Stan supports tuples of arbitrary size. The values in a tuple can be of arbitrary type, but the component types must be declared along with the declaration of the tuple. Tuples can be manipulated as a whole, or their elements may be accessed and set individually.

5.7.1 Declaring tuple variables

Tuples are declared with the keyword tuple followed by a parenthesized sequence of types, which determine the types of the respective tuple entries. For example, a tuple with three elements may be declared as

tuple(int, vector[3], complex) abc;

Tuples must have at least two entries, so the following declarations are illegal.

tuple() nil;  // ILLEGAL
tuple(int) n;  // ILLEGAL

Tuples can be assigned as a whole if their elements can be assigned individually. For example, a can be assigned to b in the following example because int can be promoted to complex.

tuple(int, real) a;
...
tuple(complex, real) b = a;

Tuple types may have elements which are declared as tuples, such as the following example.

tuple(int, tuple(real, complex)) x;

In this case, it would probably be simpler to use a 3-tuple type, tuple(int, real, complex).
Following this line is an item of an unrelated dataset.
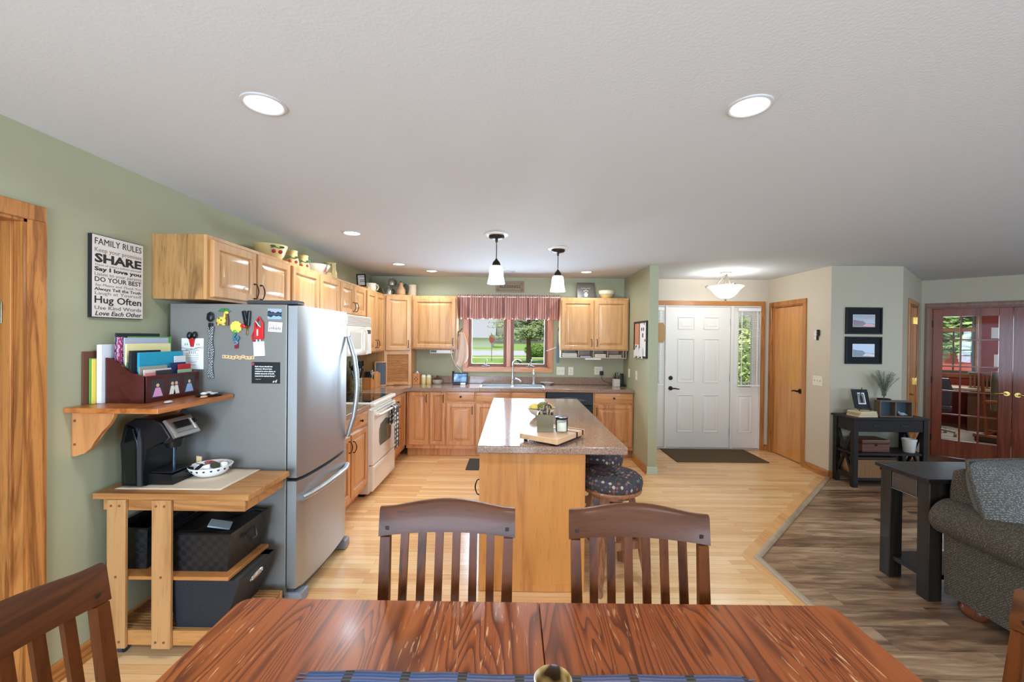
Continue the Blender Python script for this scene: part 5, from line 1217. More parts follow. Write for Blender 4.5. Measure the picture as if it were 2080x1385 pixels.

Tuples can be declared with constraints anywhere that ordinary variables can (i.e., as top-level block variables). That means any context in which it is legal to have a declaration

real<lower=0> sigma;
real<lower=0, upper=1> theta;

it is legal to have a tuple with constraints such as

tuple(real<lower=0>, real<lower=0, upper=1>) sigma_theta;

5.7.2 Accessing tuple elements

Tuple elements may be accessed directly. For example, with our declaration of abc from the last section, Stan uses abc.1 for the first element, abc.2 for the second, and abc.3 for the third. These numbers must be integer literals (i.e., they cannot be variables), and must be within the size of the number of elements of tuples. The types of elements are as declared, so that abc.1 is of type int, abc.2 of type vector[3] and abc.3 of type complex.

5.7.3 Assigning tuple elements

Tuple elements can be assigned individually, allowing, e.g.,

tuple(int, real) ab;
ab.1 = 123;
ab.2 = 12.9;

As with other assignments, promotions will happen if necessary (of int to real and of real to complex, along with the corresponding container type promotions).